L'Opposition au Turnismo
La gauche en dehors du système était très diverse, allant du carlisme renouvelé au Parti socialiste nouvellement créé. Ils partageaient uniquement leur opposition au turnismo.
- Une partie du carlisme renouvelée (Cándido Nocedal et Mella) opta pour le parlementarisme, s'éloignant du soulèvement militaire.
- Le républicanisme se présentait sous différentes tendances : Castelar, les radicaux de Ruiz Zorrilla, le Parti républicain centraliste ou les fédéralistes de Salmerón et Pi y Margall.
Des alliances électorales ponctuelles furent formées, comme l'Union Républicaine en 1893 et 1901.
La Chute de l'Empire Colonial et la Crise de 1898
Dans les années quatre-vingt-dix, la demande d'indépendance de Cuba et des Philippines se radicalisa, en raison de la frustration politique face à l'absence de réformes régionales.
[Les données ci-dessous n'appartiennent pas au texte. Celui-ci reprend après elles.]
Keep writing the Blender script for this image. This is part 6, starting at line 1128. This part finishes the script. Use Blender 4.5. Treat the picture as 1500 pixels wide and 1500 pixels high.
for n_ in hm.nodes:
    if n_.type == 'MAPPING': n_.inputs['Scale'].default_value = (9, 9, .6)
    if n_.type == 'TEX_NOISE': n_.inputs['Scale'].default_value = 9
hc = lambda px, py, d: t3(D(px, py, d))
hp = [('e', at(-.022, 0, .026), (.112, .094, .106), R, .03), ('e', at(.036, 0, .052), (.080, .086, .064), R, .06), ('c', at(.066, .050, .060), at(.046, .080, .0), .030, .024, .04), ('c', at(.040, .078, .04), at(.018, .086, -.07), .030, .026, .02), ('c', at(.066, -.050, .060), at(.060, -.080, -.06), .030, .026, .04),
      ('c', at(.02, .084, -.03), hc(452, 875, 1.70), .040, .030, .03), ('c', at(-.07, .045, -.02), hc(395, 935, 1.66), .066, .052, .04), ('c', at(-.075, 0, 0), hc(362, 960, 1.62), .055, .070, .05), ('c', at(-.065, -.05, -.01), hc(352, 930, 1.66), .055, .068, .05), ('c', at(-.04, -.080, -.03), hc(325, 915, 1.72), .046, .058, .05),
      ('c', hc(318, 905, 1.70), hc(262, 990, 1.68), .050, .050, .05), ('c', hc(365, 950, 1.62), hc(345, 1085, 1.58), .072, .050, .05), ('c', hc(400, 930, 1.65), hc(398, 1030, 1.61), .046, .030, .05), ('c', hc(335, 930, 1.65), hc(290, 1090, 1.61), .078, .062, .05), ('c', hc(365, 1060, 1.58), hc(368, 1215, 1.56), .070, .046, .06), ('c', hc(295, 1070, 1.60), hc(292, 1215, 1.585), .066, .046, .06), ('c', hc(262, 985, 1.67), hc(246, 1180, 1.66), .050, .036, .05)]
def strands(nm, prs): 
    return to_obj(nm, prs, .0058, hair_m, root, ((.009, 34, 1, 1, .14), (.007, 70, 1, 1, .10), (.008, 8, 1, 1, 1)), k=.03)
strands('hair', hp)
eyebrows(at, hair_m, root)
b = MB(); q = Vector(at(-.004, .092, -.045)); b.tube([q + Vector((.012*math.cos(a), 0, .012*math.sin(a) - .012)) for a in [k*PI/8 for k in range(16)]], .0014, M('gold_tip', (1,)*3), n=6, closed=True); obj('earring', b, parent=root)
Des figures comme José Martí à Cuba et José Rizal aux Philippines furent à la tête de ce mouvement.
En 1895, la guerre de Cuba s'intensifia. L'Espagne répondit en envoyant le général Weyler et en appliquant une politique répressive aux Philippines (le général Polavieja fit exécuter Rizal).
La guerre changea lorsque le président américain McKinley intervint, motivé par des intérêts économiques. Le conflit tourna clairement en faveur des Américains lors de batailles décisives (Cavite et Manille aux Philippines, Santiago de Cuba).
Par le Traité de Paris de 1898, l'Espagne perdit le reste de son empire colonial d'outre-mer au profit des États-Unis.
Conséquences de la « Catastrophe »
L'impact de la catastrophe fut plus psychologique et moral que physique ou politique. Bien que l'économie ait réussi à réduire la dette, l'Espagne entra dans une grave crise morale concernant son rôle international et son incapacité à mener des réformes de modernisation. En conclusion, si les choses ne semblaient pas avoir changé en apparence, certains secteurs de la population commencèrent à poser une alternative à la Restauration.